Nikolai Legat was born to a family of Swedish origin, all of whom were dancers—his father Gustav Legat was a soloist of the Imperial Ballet of St. Petersburg and teacher of ballet at the Moscow Theatrical School while his mother Maria Semyonovna Legat (née Granken) was a character dancer. Like his four siblings, the young Nikolai was accepted into the Imperial Ballet School at the age of ten, and during his years there, he counted Marius Petipa, Pavel Gerdt and Christian Johansson among his teachers. Legat graduated in 1888 and was immediately offered a position with the Imperial Ballet in the rank of sujet (soloist), completely bypassing having to dance in the corps de ballet. Both he and his younger brother, Sergey, became ballet masters and caricaturists.
Legat is considered to be the main successor to Pavel Gerdt. Legat later served as a ballet master in Russia, teaching and passing on the repertoire of the Imperial ballet company, whose groundwork was the legacy of the great choreographer-ballet master, Marius Petipa. He left Russia with his third wife, Nadine, in 1922 and eventually settled in England in 1926. The couple opened their first ballet school in Kent. They were later able to start classes in Hammersmith, London. Among their notable pupils were Ninette de Valois and Margot Fonteyn.[1]

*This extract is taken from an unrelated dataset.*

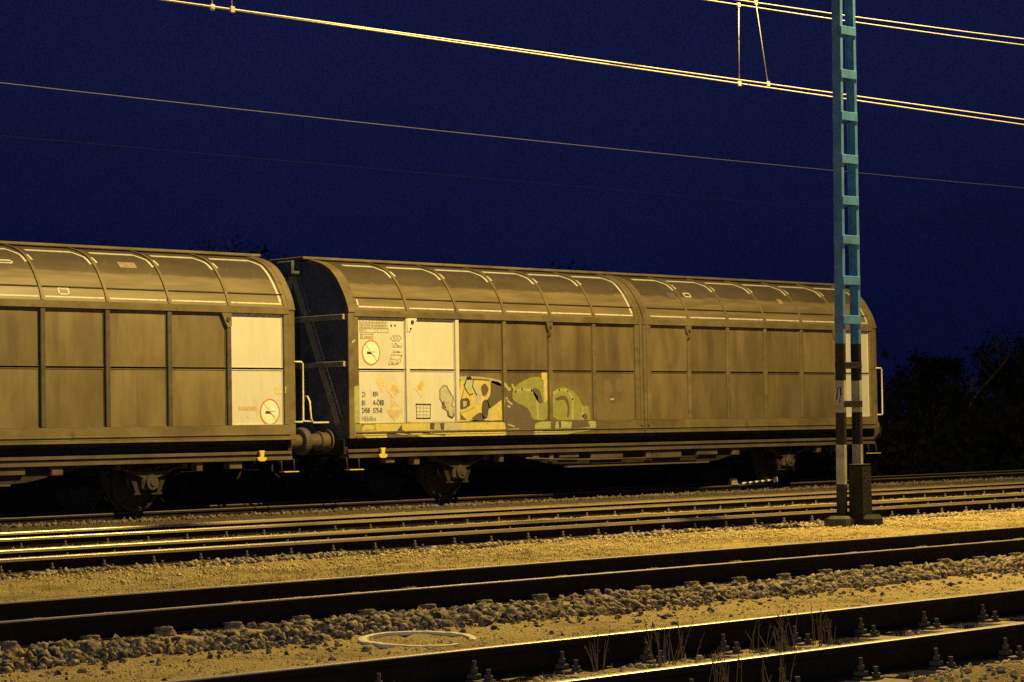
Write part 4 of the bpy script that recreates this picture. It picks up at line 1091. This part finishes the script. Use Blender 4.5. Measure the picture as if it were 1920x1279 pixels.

Legat's wife, Nadine Nicolaeva, was a ballerina of the Imperial and State theatres of Moscow and St. Petersburg.[citation needed] She choreographed dances based on the Movements Exercises of Gurdjieff and later founded the Legat School of Ballet in Kent. One of her students was Anneliese von Oettingen.[2] Nadine Nicolaeva-Legat was a follower of P. D. Ouspensky. She choreographed dances based on the Movements Exercises of G. I Gurdjieff. In 1938, Ouspensky and his followers acquired Colet House in London, from Nadine Legat, where they established the Historico-Psychological Society.[3]
Legat's granddaughter, Tatiana Legat (1934–2022) was a Soviet and Russian ballerina, soloist in Leningrad Kirov Ballet (Mariinsky Theatre, St. Petersburg, Russia) and ballet pedagogue.[4]